CQ HOMELAND SECURITY
May 6, 2008 – 7:48 p.m.
State Department Says ‘Missing’ Laptops Have Been Located
By Jeff Stein, CQ National Security Editor
The State Department says it has found the 400 laptops that CQ reported were unaccounted for last week.
A senior official in the department’s Office of the Inspector General, speaking only on a not-for-attribution basis, acknowledged that managers in the Diplomatic Security service had lost track of the computers, which are destined for friendly foreign police services.
But he said that they were located “within 24 hours” after CQ reported them missing over the weekend.
“We didn’t start looking until Monday morning, and found that this may have been an internal management count (problem),” the official said. “By the end of the afternoon they found out they were in Springfield or Herndon or wherever they’re stored before they go overseas.”
On May 2, a spokesman in the State Department’s press office referred an inquiry about the missing laptops to the inspector general.
But on Monday the department said, “we have no indication of hundreds of laptops missing.”
“They have been accounted for and readied for shipment,” said spokesperson Joanne Moore, in a prepared statement.
Moore further said “we have not identified any missing laptops containing classified” or personal, data.”
On Feb. 6, the department’s Senior Assessment Team gathered at the State Department headquarters in Foggy Bottom to discuss the security of “personal identification information,” CQ/Homeland Security reported on May 2.
The department’s official in charge of computer equipment, John Streufert, warned the more than two dozen officials present that the department did not have good records of its inventory.
A “significant deficiency” relating to laptops existed, Streufert said, according to a source who attended the meeting.
Streufert further warned that the inspector general’s audit would show that “we haven’t done well in the laptop department,” according to an official at the meeting.
There was also a significant deficiency in the security of Internet technology systems existed, Streufert said.

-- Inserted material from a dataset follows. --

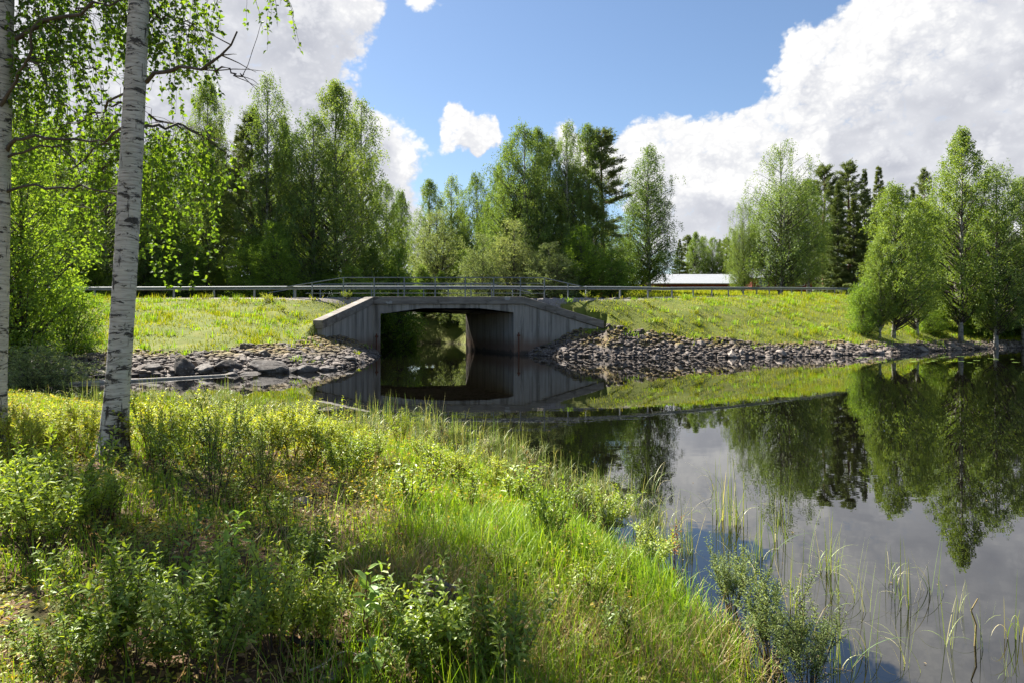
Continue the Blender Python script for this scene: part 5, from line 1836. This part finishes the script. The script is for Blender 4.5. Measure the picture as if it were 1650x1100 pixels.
def bank_grass():
    r = np.random.default_rng(78)
    x = r.uniform(-40, 46, 330000); y = r.uniform(24, 68, 330000)
    z, ds, dr, sd = ground_z(x, y, True)
    edge = np.where(x < -5, bank_edge(x, y, 2.4), bank_edge(x, y, 1.05))
    edge = np.where(behind_wing(x, y), 0, edge)
    vis = np.abs(x) < .8 * y + 3
    k = ((ds > edge - .3 - r.uniform(0, .5, len(x)) ** 2) | ((ds > .5) & (r.uniform(0, 1, len(x)) < .42 * sstep(vnoise(x * 1.1, y * 1.1, 19), .45, .9)))) & (dr > HALF + .25) & (sd < 0) & vis & (r.uniform(0, 1, len(x)) < .25 + .75 * vnoise(x * .9, y * .9, 5))
    for Wd in (WL, WR):
        d, _, _ = seg_dist(x, y, np.stack([Wd['a'], Wd['b']]), False)
        k &= d > .42
    # the right bank rule: the strip under the grove stays sparse
    x, y, z, dr = x[k], y[k], z[k], dr[k]
    n = len(x)
    acc = Acc()
    big = vnoise(x * .35, y * .35, 61) * .6 + vnoise(x * 1.1, y * 1.1, 62) * .5
    H = r.uniform(.07, .24, n) * (.35 + 1.5 * big ** 1.6) * (1 + 1.2 * (r.uniform(0, 1, n) < .04))
    blades(acc, np.stack([x, y, z - .02], -1), H, r.uniform(.02, .045, n), r.uniform(0, 6.28, n), np.abs(r.normal(0, .35, n)), np.abs(r.normal(.5, .4, n)), 2)
    # taller tufts and weeds standing out of the slope
    sel = r.choice(n, 900, replace=False)
    for i in sel:
        m = r.integers(14, 34)
        hh = r.uniform(.18, .5) * (.6 + .7 * big[i]); w_ = r.uniform(.08, .26)
        pp = np.stack([x[i] + r.normal(0, w_, m), y[i] + r.normal(0, w_, m), np.full(m, z[i] - .02)], -1)
        blades(acc, pp, hh * r.uniform(.6, 1.1, m), r.uniform(.02, .05, m), r.uniform(0, 6.28, m), np.abs(r.normal(.1, .3, m)), np.abs(r.normal(.7, .5, m)), 2, 1 if i % 3 else 0)
    # field behind the road, right
    x = r.uniform(5, 70, 60000); y = r.uniform(50, 110, 60000)
    z, ds, dr, sd = ground_z(x, y, True)
    k = (sd > 0) & (dr > HALF + .3) & (np.abs(x) < .8 * y)
    x, y, z = x[k], y[k], z[k]; n2 = len(x)
    blades(acc, np.stack([x, y, z], -1), r.uniform(.15, .4, n2), r.uniform(.05, .09, n2), r.uniform(0, 6.28, n2), np.abs(r.normal(0, .3, n2)), np.abs(r.normal(.4, .3, n2)), 2)
    tag(ob('embankment_grass', acc.mesh('embankment_grass', [M['grass_far'], M['grass']])), 'sunny yellow-green grass on the road embankment slopes', 'grass', kind='stuff')
    print('bank grass', n, n2)


bank_grass()
# weeds on the embankment
wr_ = random.Random(21)
LW = 'rough green weed tuft on the embankment grass'
for i, (u, v, D, w) in enumerate(((560, 484, 40.5, 40), (500, 486, 41, 40), (430, 492, 40, 36), (530, 505, 37, 40), (455, 500, 38, 36), (372, 558, 29, 22), (408, 555, 28.3, 16), (905, 487, 42.5, 40),
                                  (945, 494, 41.8, 34), (1010, 520, 40.2, 30), (1045, 505, 42, 24), (1215, 548, 39, 50), (1180, 556, 38.6, 40), (1240, 555, 39.2, 36), (1120, 540, 40, 26), (1300, 505, 46, 30), (340, 486, 41.5, 26),
                                  (985, 530, 40, 36), (1330, 520, 45, 30), (290, 482, 42, 26), (640, 479, 0, 0))):
    if D == 0: continue
    x = (u - 825) / F * D
    ro = ob('weed_tuft', None, None, (x, D, gz(x, D) - .03), (0, 0, wr_.uniform(0, 6.28)))
    s = (w / F * D) / 1.1
    ro.scale = (s, s, s * .75)
    for pn, me in (SH['herb']['parts'] if i % 2 else SH['yellow']['parts']):
        ob(pn, me, ro)
    tag(ro, LW, 'weed', 'weed tufts on the embankment')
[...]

State Department Says ‘Missing’ Laptops Have Been Located
The official who chaired the meeting, Christopher Flaggs, the department’s deputy chief financial officer, also asked the more than two dozen officials present about the security of laptops in the possession of private contractors.
None of the officials knew whether the State Department required them to be encrypted to protect classified information, according to a person who attended the meeting.
Storm Warning
CQ also reported May 2 that Mark Duda, a representative of the inspector general’s office at the meeting, warned the managers that they needed to get on top of the equipment issue before it “blows up.”
Duda said a scandal loomed akin to the one that engulfed the Veterans Administration in 2006, when news broke that a VA official had taken home a laptop with the personal records of 26 million veterans, which was subsequently stolen.
The senior IG official said Duda’s remarks were not as dire as they sounded.
But Flaggs warned that the department’s weak controls over personally identifiable information in laptops and other systems could lead to being branded a “material weakness,” an accounting term-of-art that essentially means inventories are out of control.
“It’s the worst flaw you can have in management control,” one close observer of the State Department’s problems told CQ last week.
One official, speaking on terms of anonymity, told CQ that the department’s report that the laptops had been found still meant that they had been “lost” for a period of time, “no matter where they were.”
“I would expect many of the laptops to be ‘found’ in the sense that they may not have actually left a State Department facility,” the official said, “But if they don’t know where they are, that is bad management, and they may as well have disappeared,”
Jeff Stein can be reached at jstein@cq.com.

Comments
"By the end of the afternoon they found out they were in Springfield or Herndon or wherever they're stored before they go overseas." Wherever they are stored before they go overseas? How in Sam Hill can this statement be considered a reliable and accurate accounting of the location ot these computers?